The undersigned, Her Majesty's principal secretary of State for foreign affairs, in accordance with what was agreed upon between himself and M. Guizot, ambassador extraordinary and plenipotentiary from the King of the French at this court, in their recent interview, has the honour to transmit to M. Guizot an extract from a despatch received by Her Majesty's Government a few days ago from Lord Ponsonby, together with a copy of the inclosure therein referred to.

Her Majesty's Government was convinced, even before the undersigned had the honour of showing these papers to M. Guizot, that the message intended to be conveyed to the Porte by M. de Pontois, must have been much altered by the person who delivered it, or else that M. de Pontois must have made such a communication entirely without instructions or authority from his own Government, and indeed in direct opposition to the spirit of the instructions which he had received; because the language used upon this occasion by M. Pontois was directly at variance with the language which has been held by the French Government to Her Majesty's ambassador at Paris, by M. Guizot to Her Majesty's Government in London, and, as far as Her Majesty's Government are informed, by the French agents at Alexandria to Méhémet Ali.

The undersigned therefore in transmitting to M. Guizot the accompanying papers, in order that they may be made known to the French Government, begs to assure M. Guizot that he makes the communication not in consequence of any doubt which Her Majesty's Government entertain of the sincerity and good faith of the Government of France, but because it is fitting that, in a matter of such deep importance to the peace of Europe, the French Government should know how much the language which is reported to have been used by one of his diplomatic agents differs from that which the French Government itself has held.

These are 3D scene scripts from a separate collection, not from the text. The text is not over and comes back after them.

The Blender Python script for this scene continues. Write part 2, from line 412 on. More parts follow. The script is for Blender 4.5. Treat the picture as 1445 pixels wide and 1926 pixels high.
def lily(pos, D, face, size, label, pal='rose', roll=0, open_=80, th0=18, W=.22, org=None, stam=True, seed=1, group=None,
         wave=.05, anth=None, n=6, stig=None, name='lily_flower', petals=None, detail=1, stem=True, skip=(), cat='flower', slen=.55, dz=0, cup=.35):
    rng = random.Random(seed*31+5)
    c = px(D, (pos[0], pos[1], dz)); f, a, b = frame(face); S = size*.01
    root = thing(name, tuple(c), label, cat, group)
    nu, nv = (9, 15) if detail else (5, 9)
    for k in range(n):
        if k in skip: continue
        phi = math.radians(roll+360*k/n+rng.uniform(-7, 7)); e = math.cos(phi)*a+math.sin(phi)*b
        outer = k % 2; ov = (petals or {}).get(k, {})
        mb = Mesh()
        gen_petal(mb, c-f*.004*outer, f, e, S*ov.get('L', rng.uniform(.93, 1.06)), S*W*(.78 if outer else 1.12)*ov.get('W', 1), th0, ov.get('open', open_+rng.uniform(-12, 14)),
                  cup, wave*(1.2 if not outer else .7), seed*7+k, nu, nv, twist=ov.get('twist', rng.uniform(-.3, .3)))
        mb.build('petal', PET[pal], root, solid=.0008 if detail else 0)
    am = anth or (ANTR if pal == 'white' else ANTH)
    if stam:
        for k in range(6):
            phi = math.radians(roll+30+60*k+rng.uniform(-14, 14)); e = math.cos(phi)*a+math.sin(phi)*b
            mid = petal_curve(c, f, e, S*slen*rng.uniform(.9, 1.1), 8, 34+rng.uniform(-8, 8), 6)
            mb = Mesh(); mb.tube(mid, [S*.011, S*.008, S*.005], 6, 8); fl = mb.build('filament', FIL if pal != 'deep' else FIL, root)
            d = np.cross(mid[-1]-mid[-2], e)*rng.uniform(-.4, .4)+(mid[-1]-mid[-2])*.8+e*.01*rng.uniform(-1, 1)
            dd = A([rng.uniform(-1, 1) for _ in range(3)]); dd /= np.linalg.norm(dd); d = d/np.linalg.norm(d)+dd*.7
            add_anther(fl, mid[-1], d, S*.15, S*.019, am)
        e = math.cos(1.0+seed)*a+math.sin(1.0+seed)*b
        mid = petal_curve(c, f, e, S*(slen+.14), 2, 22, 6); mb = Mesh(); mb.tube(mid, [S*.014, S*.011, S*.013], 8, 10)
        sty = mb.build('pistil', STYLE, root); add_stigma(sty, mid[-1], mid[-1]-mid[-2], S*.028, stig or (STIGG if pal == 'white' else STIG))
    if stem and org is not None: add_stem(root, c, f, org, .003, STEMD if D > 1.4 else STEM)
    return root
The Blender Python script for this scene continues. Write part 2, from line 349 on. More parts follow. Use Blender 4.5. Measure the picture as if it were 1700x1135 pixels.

The undersigned has great pleasure in acknowledging that the conviction thus felt by Her Majesty's Government has been confirmed by the belief expressed to him by M. Guizot upon this matter, on which however M. Guizot stated that he had received no information from his own Government, and of which he knew nothing but what the undersigned had laid before him.

For, at Paris, M. Thiers, on his return not long ago from the meeting hold at the chateau d'Eu, assured Earl Granville that the strictest orders had been sent to the French admirals in the Levant to avoid any thing which might lead to collision between French and British ships of war; in London M. Guizot, both before and after his visit to the chateau d'Eu, has always stated to the undersigned that the armaments of France are purely precautionary, and in no respect whatever aggressive; that France intends to remain for the present entirely quiet; but thinking that the measures which the four powers are about to take in the Levant may by possibility lead to events which might affect the general balance of power, or alter the state of possessions of the powers of Europe, or in some way or other bear upon the direct interests of France, the French Government had deemed it right to place himself in an attitude of observation; and at Alexandria the French agents are understood to have declared to Méhémet Ali that France has no intention whatever of taking up arms in his support.